In spite of my amusement, I was on the alert to observe that she plied me with innumerable questions about my trip
to Leningrad, and seemed especially interested in the Berlin White Russian colony. Many of my acquaintances she mentioned by name. I parried with amiable but empty gossip, pretended a vastly greater ignorance than I had, and with every appearance of candour turned my share of the conversation into petitions for information on Russian life, sights, and manners. Apparently my sight-seeing role satisfied her, for after a while she confined herself to telling me the places of interest to visit in Leningrad.

I enjoyed her company; she was both attractive and intelligent, and mistress of a solid fund of interesting information. I smiled as I said goodbye to her. Our roles had been reversed, for it was to her, my quondam examiner, that I am indebted for much that I know of Soviet Russia.

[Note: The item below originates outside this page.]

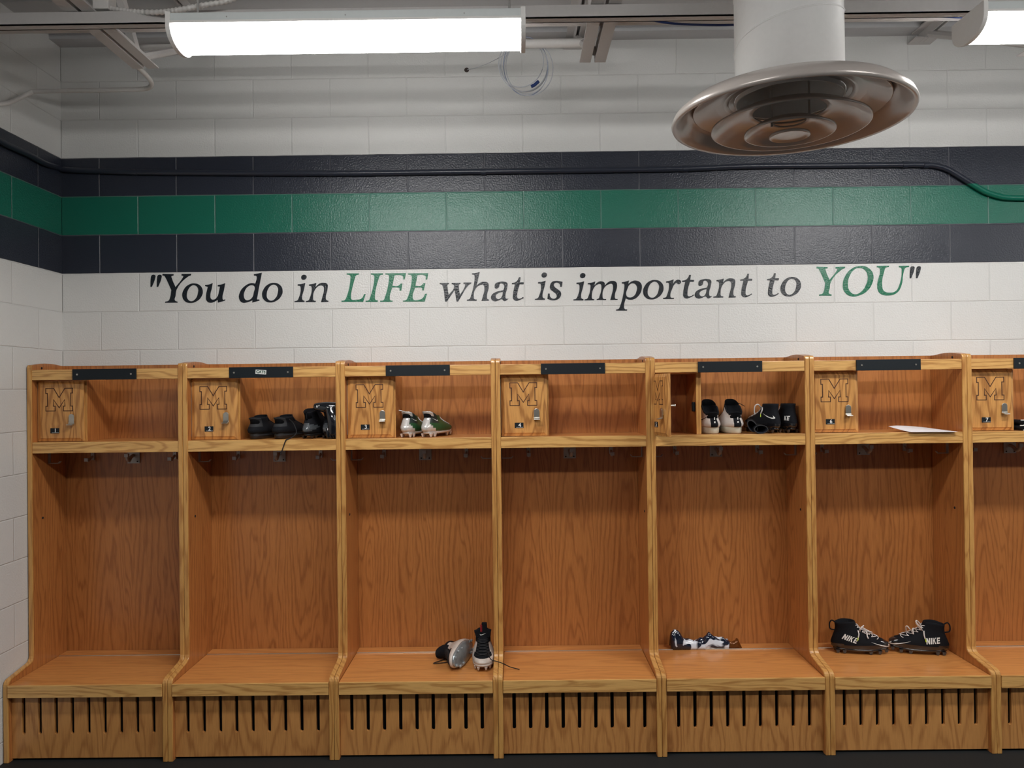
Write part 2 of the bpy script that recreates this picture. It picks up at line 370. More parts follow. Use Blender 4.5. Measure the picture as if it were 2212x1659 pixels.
# ------------------------------------------------------------------ conduits, pipes, cables
def pipe(name, pts, r, mat, label, cat, k=8, n=12, group=None):
    return tag(obj(name, MB().tube(smoothpath(pts, k), r, n).mesh(), mat, smooth=True), label, cat, group)
pts = [Vector((X0+.017, -2.2, 2.46)), Vector((X0+.017, -1.4, 2.64))]
pts = []
for px, py in ((-420, 60), (-120, 238), (0, 305), (60, 333), (95, 352)):
    D = at(px, py, -.5)-CAM; q = CAM+D*((X0+.018)/D.x); pts.append(q)
pts += [at(125, 362, -.035), at(150, 367, -.018)]
for px, py in ((290, 371.5), (500, 373.5), (740, 374.5), (900, 372.5), (1100, 370), (1300, 367.5), (1480, 364.5), (1620, 359), (1800, 357.5), (1960, 356), (2005, 356.5), (2030, 360), (2055, 370), (2105, 401), (2130, 415), (2158, 424), (2190, 427.5), (2300, 428), (2600, 428)):
    pts.append(at(px, py, -.017))
cp = obj('wall_conduit', MB().tube(smoothpath(pts, 8), .0145, 14).mesh(), MPIPE, smooth=True)
tag(cp, 'dark painted conduit along the upper charcoal band, dropping into green at right', 'conduit')
for px, py in ((290, 371.5), (1044, 371), (1480, 364.5), (1955, 356), (2000, 356.5)):
    q = at(px, py, -.017); obj('coupling', MB().cyl((q.x-.014, q.y, q.z), (q.x+.014, q.y, q.z), .0168, 14).mesh(), MPIPE, cp)
pipe('white_conduit', [at(296, 143, -.80), at(303, 150, -.74), at(316, 163, -.65), at(327, 178, -.57), at(324, 188, -.52), at(306, 192.5, -.49), at(240, 194.5, -.47), at(160, 196, -.44), at(85, 197.5, -.40), at(66, 200, -.40), at(40, 213, -.43), at(18, 222, -.47), at(-10, 226, -.52)], .0105, WPAINT,
     'bent white conduit from the left joist end across to the left wall', 'conduit')
pipe('white_pipe', [at(300, 106, -.45), at(700, 101, -.45), at(1292, 92.5, -.45)], .021, WPAINT, 'straight white pipe under the deck, passing behind the long light', 'pipe')
pipe('blue_cable', [at(1290, 37, -1.17), at(1342, 37, -1.17), at(1400, 43, -1.17), at(1470, 52, -1.17), at(1600, 53, -1.17), at(1720, 36, -1.17), at(1800, 27, -1.17), at(1860, 25.5, -1.17), at(1893, 28, -1.17), at(1920, 25, -1.17), at(1960, 27.5, -1.17), at(2000, 33, -1.17), at(2085, 38, -1.17), at(2200, 42, -1.17)], .0042, BLUE,
     'blue cable sagging below the strut behind the round duct', 'cable')
# flexible conduit and box near the left joist
fp = smoothpath([at(228, 17, -1.32), at(262, 22, -1.34), at(300, 26, -1.35), at(350, 26, -1.38), at(392, 20, -1.4), at(440, 11, -1.4), at(492, 2, -1.4), at(530, -14, -1.4)], 20)
obf = obj('flexible_conduit', MB().tube(fp, .009, 10, rfn=lambda u: .0085+.0016*math.sin(u*len(fp)*1.6)).mesh(), WPAINT, smooth=True)
tag(obf, 'ribbed white flexible conduit looping above the left end of the long light', 'conduit')
q = at(226, 9, -1.32)
jb = obj('junction_box', MB().box(q.x-.028, q.x+.028, q.y-.03, q.y+.03, q.z-.03, q.z+.045).mesh(), WPAINT, bev=.004); tag(jb, 'small white junction box on top of the channel by the left joist', 'junction box')
# cable coil hanging near the wall
ct = at(1133, 137, -.42); t = thing('cable_coil', 'grey coil of thin cable hanging at the right end of the long light', 'cable', ct)
for k in range(6):
    rx, rz = .100+.005*((k*3) % 4), .122+.005*((k*2) % 4); ang = .12*(k-2.5); pts = []
    for i in range(41):
        a = 2*PI*i/40; x = rx*math.cos(a); z = rz*math.sin(a)
        pts.append((x*math.cos(ang)-z*math.sin(ang)+.006*(k-2), .02*math.sin(a+k)+.004*k, x*math.sin(ang)+z*math.cos(ang)-.003*k))
    obj('cable_loop', MB().tube(pts, .0022, 6).mesh(), GCAB if k != 3 else plain('grey_blue_cable', (.25, .3, .42), .4), t, smooth=True)
mb = MB().tube([(.03, -.012, -.115), (.045, -.012, -.108), (.065, -.01, -.09)], .008, 8); obj('tie', mb.mesh(), BLUE, t)
hp = at(1008, 151, -.001)
mb = MB().lathe([(0, .004), (.010, .003), (.0125, 0), (0, 0)], n=20); hm = xf(mb.mesh(), Matrix.Rotation(PI/2, 4, 'X'))
tag(obj('wall_hole', hm, plain('hole_dark', (.05, .035, .03), .8), None, (hp.x, -.0005, hp.z)), 'small dark hole in the white wall under the long light', 'hole')
pipe('thin_wire', [hp+Vector((.004, -.002, 0)), at(1030, 146, -.06), at(1060, 134, -.2), at(1100, 112, -.36), at(1122, 95, -.42)], .0016, GCAB, 'thin pale wire from the wall hole up to the cable coil', 'wire')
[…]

As the train pulled into the city, my first impulse was to make immediately for the address Prince M. had given me, but on reflection I realised that the surveillance over me might be continued; so I decided to find rooms and pretend a preliminary round of sightseeing. The Europaiski Hotel, where I stopped, famous in pre-revolutionary days, was a distinct improvement on the Savoy. The room I occupied had been well kept up, and compared favourably with the best hotels in Europe. The same high prices as in Moscow prevailed, however. As I took my key at the desk, I spied a box of Corona cigars. I had not been able to smoke the insipid Soviet cigarettes, and I was dying for a smoke. ‘How much?’ I asked the desk clerk. ‘A chervonetz [£1] apiece,’ he replied. I succumbed; I had already grown accustomed to the prices. But I smiled ruefully as the cigar crumbled to dust in my hands. It was at least seven years old.